Leave it to CNN to report on ideas that have been circulating in the blogosphere for years like it’s news, and to further treat those ideas with the kind of insipid, uncritical patina that suggests that the article is the end-result of maybe two hours — tops — of online reading. Leave it to CNN to give a complex and nuanced conversation a Monday morning rush job on an otherwise “slow” news day.

This morning, CNN published an article by John Blake, who normally writes for CNN’s Belief Blog; today Blake was writing about diversity in speculative fiction.

The basic premise of his op-ed? Televised speculative fiction is awesome right now because there are people of colour doing things next to White people.

If [Martin Luther] King clicked on TV today, he might shout that we’ve reached the Promised Land. A racial revolution is quietly taking place on the small screen, and zombies, witches and headless horsemen are leading the way. There’s been an explosion of multiracial casting on science-fiction, fantasy and horror shows, and the people powering this trend say it is here to stay.

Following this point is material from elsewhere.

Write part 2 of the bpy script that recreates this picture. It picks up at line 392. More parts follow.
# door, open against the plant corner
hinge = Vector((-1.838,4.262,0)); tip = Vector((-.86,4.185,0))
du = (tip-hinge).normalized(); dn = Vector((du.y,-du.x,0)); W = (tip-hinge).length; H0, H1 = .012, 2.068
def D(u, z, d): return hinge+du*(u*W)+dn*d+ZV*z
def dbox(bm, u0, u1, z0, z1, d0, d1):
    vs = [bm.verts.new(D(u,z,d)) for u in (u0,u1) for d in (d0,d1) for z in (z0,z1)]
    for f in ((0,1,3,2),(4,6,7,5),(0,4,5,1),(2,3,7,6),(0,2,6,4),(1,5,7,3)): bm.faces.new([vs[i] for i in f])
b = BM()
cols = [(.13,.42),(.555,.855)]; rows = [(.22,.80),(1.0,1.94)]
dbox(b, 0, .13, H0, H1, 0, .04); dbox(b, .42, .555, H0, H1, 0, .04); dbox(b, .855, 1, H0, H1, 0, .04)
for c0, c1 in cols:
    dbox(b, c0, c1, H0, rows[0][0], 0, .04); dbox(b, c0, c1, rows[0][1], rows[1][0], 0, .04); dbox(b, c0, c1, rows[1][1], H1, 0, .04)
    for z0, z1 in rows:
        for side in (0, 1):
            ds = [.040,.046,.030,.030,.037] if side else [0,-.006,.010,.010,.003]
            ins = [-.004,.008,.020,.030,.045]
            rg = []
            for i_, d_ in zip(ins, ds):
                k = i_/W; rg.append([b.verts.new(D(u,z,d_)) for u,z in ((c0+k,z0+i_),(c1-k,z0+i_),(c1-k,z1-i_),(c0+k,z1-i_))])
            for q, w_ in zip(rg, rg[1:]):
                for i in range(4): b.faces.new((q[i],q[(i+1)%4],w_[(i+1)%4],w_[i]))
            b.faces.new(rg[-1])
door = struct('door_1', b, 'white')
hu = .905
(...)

Popular shows such as “The Walking Dead,” “Sleepy Hollow” and “Arrow” are giving us a sneak preview of a post-racial America that can still seem far away, fans and creators say. The most eye-popping elements are not the special effects and supernatural creatures but the multiracial casts and the casual acceptance of racial differences. These shows routinely feature actors of color in nonstereotypical roles, and interracial relationships are the norm.

Yes, according to Blake, we have arrived at King’s Promised Land: we have built a post-racial world, and it has zombies in it.